Sembrerebbe che dall’epoca dell’on. Pellegrino a oggi la situazione migratoria non sia per nulla cambiata. Eppure, per poco che si conosca la storia dell’immigrazione in Svizzera, è evidente che da allora la tipologia della collettività italiana in questo Paese è radicalmente cambiata; che l’ondata d’immigrati degli anni ’50 e ’60 è uscita ormai dal mercato del lavoro e rientrata definitivamente in Italia o stabilita stabilmente in questo Paese; che gli italiani della seconda e terza generazione (nati e cresciuti in Svizzera) costituiscono già attualmente la maggioranza della popolazione attiva italiana; che la collettività italiana in Svizzera non è più Roma-dipendente come una volta.

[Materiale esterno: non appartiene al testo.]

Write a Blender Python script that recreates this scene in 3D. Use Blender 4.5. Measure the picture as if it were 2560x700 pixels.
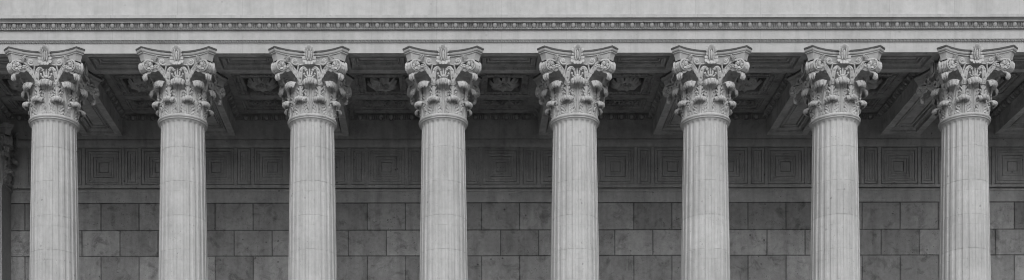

Osservando poi i giovani in particolare, si vede benissimo che per quanto possano sentirsi italiani, in realtà ben poco conoscono dell’Italia e del «sistema Italia» e, soprattutto, vivono, studiano, lavorano e pensano come i loro coetanei svizzeri perché questa è l’integrazione.
Probabilmente, nemmeno i giovani partecipanti alla Conferenza di Roma del dicembre scorso hanno individuato la loro identità meglio del Presidente della Repubblica Giorgio Napoletano, il quale, nel salutarli, disse: «Lasciate che vi rivolga la più semplice esortazione: siate buoni cittadini nei Paesi che vi hanno accolto perché anche così voi fate onore all'Italia; e siate buoni italiani anche cercando di seguire l'evoluzione del nostro Paese, i suoi progressi e le sue difficoltà. Coltivate la vostra italianità non solo come antica memoria famigliare ma come condivisione sempre viva delle sorti della vostra patria d'origine».
Sarebbe utile, a questo punto, che soprattutto i giovani si esprimessero al riguardo. Il dialogo è aperto. A tutti Buon Anno.